When Delta enters the northwest Caribbean Sea, warm waters will combine with favorable atmospheric conditions of weak wind shear and ample moisture that will be conducive to significant strengthening. While waters will remain warm in the central Gulf, sea surface temperatures close to the coast are significantly cooler due to upwelling from previous storms and the fall cold fronts that have made it all the way to the Gulf. Cooler waters immediately along the coast may help weaken Delta prior to landfall. This would be a shift from what other storms have done this season, like Laura and Sally, both of which intensified up until landfall.

Delta is forecast to become the 10th tropical system to make landfall on the mainland U.S. this season, breaking the 1916 record of nine landfalling storms.
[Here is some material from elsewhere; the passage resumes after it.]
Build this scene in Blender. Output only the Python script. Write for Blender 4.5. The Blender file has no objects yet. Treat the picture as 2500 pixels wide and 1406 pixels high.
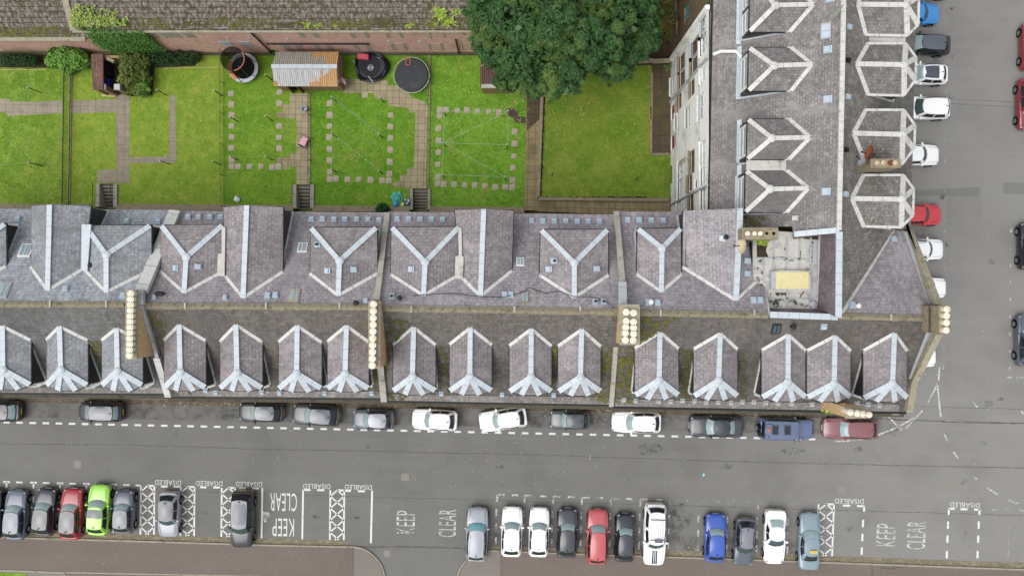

And Tropical Storm Gamma, which was also spinning around the Yucatan Peninsula, weakened to a post-tropical cyclone by late Monday.

Over the weekend, Gamma became the earliest 24th named storm on record, beating the previous record set on Oct. 27, 2005.

By early Monday, it had unleashed torrential downpours causing life-threatening flash flooding and landslides for portions of Mexico.

At least six people died and thousands were evacuated, The Associated Press reported. Four of those deaths were in Chiapas when a landslide buried a home, the country's civil defense agency said.

The post-tropical cyclone was around 125 miles northwest of Cozumel, the hurricane center said at 11 p.m.

All warnings were discontinued, but it could still bring 2 to 4 inches of rain across parts of the Mexican states of Yucatan, Campeche and Tabasco, which could cause flash flooding.

But even after Gamma dissipates, its story may not be over. Later in the week, what’s left of Gamma could end up interacting and/or getting absorbed by the stronger and larger Delta.